Implications of Open World Assumption in Ontology Applications
Looking at newbies’ questions in OWL forums [1], I came to notice that most computer science guys usually makes wrong assumptions about inference on ontologies. This is because we are used to work with relational databases and inference methods that assume that all possible information is known (closed-world assumption), which in fact possed the challenge of information integration in the first place.
In Description Logics (DL) knowledge bases (KBs), i.e. information represented through ontological formats and exploited through a concept reasoner, the Open World Assumption (OWA) makes that conclussions not only depend on information contained in the knowledge base, but also on unknown/missing and plausible information. This is, using information contained on it we can conclude that certain statement (query) holds, but we cannot simply deny it if there is no enough evidence. This is because the information that might draw the conclusion false might not be contained in the KB.
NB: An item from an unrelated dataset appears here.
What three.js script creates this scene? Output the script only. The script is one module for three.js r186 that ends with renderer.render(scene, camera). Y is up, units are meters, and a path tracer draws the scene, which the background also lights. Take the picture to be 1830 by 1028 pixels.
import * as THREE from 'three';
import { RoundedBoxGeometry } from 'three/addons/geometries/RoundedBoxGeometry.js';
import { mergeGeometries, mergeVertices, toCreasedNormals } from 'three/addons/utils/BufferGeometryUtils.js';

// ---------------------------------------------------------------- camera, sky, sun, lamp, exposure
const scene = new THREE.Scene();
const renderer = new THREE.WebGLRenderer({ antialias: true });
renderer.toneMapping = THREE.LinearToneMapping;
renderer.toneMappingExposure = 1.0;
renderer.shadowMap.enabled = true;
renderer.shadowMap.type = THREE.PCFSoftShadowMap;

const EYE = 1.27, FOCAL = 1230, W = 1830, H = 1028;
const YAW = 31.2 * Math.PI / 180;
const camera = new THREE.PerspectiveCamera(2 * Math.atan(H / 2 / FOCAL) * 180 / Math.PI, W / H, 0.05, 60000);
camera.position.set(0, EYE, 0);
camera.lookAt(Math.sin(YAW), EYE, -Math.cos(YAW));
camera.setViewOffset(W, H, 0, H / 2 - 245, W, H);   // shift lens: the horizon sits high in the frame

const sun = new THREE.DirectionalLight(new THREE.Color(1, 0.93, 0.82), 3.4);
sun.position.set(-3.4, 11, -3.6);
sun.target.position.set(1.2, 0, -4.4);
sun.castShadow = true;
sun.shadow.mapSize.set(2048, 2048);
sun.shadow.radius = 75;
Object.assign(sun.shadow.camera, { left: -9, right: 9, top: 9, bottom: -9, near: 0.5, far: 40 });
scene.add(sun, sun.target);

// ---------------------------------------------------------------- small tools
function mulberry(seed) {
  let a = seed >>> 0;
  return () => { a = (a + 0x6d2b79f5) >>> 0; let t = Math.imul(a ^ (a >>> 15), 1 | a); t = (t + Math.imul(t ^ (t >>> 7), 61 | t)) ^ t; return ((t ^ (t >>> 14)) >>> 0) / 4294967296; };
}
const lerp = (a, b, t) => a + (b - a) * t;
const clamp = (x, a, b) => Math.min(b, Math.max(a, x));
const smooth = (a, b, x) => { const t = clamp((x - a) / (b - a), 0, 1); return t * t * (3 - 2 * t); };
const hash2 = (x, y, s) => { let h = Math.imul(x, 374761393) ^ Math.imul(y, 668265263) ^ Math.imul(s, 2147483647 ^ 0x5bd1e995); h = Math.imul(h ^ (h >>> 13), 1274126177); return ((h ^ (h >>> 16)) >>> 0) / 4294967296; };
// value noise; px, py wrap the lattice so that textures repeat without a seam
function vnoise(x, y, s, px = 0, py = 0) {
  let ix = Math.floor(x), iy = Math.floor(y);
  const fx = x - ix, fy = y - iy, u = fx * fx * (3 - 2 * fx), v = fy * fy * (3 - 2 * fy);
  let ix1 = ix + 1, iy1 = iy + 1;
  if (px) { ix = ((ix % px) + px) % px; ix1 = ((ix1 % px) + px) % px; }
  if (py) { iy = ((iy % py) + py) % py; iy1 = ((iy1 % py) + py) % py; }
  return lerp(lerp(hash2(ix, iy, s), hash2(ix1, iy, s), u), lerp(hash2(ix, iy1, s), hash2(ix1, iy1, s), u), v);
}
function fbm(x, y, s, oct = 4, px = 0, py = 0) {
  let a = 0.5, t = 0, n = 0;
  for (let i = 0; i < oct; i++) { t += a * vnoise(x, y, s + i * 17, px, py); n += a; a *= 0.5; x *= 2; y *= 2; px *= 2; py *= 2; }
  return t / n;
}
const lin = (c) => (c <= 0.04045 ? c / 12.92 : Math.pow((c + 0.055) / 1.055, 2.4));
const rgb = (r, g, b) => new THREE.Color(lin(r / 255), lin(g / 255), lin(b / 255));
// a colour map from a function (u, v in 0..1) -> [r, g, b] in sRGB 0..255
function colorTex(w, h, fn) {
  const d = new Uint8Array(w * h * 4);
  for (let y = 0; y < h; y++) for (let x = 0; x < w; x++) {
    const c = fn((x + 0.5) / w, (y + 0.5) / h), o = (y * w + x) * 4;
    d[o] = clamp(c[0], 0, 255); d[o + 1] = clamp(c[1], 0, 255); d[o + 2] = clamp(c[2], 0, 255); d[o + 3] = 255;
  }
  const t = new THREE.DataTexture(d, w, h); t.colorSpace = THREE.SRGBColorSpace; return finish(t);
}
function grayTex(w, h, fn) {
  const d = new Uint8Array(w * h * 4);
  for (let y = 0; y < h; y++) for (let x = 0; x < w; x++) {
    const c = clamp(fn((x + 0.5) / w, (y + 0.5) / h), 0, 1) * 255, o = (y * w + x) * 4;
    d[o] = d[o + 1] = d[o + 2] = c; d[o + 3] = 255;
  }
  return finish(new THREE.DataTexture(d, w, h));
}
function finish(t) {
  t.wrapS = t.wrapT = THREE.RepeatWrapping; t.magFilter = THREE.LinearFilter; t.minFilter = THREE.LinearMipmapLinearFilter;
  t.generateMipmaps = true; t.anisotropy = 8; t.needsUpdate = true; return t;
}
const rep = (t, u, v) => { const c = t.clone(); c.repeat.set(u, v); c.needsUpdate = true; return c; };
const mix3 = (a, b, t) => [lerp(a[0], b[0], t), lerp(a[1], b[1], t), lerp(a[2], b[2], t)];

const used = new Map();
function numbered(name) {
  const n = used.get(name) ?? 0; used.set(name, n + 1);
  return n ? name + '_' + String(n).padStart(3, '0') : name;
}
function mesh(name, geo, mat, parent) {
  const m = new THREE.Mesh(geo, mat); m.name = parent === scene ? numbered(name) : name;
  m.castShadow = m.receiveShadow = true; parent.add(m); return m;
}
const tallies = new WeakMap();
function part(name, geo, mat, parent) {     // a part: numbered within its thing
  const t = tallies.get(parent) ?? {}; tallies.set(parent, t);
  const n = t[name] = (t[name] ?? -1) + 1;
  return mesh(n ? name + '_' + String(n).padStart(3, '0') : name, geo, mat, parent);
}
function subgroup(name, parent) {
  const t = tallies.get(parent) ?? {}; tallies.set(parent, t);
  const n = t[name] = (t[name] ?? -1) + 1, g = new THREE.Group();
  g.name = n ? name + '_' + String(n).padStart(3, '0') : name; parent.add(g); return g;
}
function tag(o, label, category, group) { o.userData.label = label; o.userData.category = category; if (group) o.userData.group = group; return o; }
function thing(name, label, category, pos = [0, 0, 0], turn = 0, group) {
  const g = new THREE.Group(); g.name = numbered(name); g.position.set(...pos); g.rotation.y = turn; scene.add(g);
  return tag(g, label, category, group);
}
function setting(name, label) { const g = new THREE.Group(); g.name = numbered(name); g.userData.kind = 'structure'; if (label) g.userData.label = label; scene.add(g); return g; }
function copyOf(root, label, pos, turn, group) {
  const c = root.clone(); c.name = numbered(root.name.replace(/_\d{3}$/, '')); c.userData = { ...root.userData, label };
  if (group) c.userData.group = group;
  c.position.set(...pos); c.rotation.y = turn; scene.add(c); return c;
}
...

The concrete example discussed in the forum was: there are defined two partitions for a class on which the first one identifies individuals with at least one value for the property P (P min 1), meanwhile the second one identifies those individuals that do not have any value for P (P exactly 0). Both are cardinality constraints on property P.
Meanwhile reasoners can easily classify individuals in the first partition, they are not capable of classifying an individual in the second partition when an individual lacks of relations through P. The reason is that the reasoner assumes that that information might be missing in the KB. Then, how can be classified an individual in the second partition? The answer is simple, assert it directly in the KB:
I = P exactly 0 && …
This isn’t intuitive for people that has been educated on relational databases, but is quit clear for Ontology experts and concept reasoners can easily handle this kind of assertions.
An example
In order to clarify the matter you can see the following example, where people is divided in two partitions: those with children (Parent) and those without any children (NoParent). There are two persons, Joseph and Jesus, such that the second is son of the first and he has no children. In the following Protege snapshots you can see how are classified both of them. Note the declaration of the second individual: Jesus = Person && hasChild exactly 0. Inferences are shown with a yellow background and dashed lines.
Other alternatives have been proposed for solving this problem. For instance, it has been introduced an epistemic operator [2] that allows to specify: given that all about property P is known. In this way you specify in the NoParent concept that information regarding children is completely known in the knowledge base. Nevertheless, as far as I know, concept reasoners do not support this operator yet.
You can find more information about OWA and hor to help your concept reasoner to decide on more complex partitions in [3]. The example is a little unclear as long as authors define Sex as a class and Male and Female as its subclasses. If instead of Sex they would use Animal, the example would make more sense. This is, an animal is male or female, but not both at once.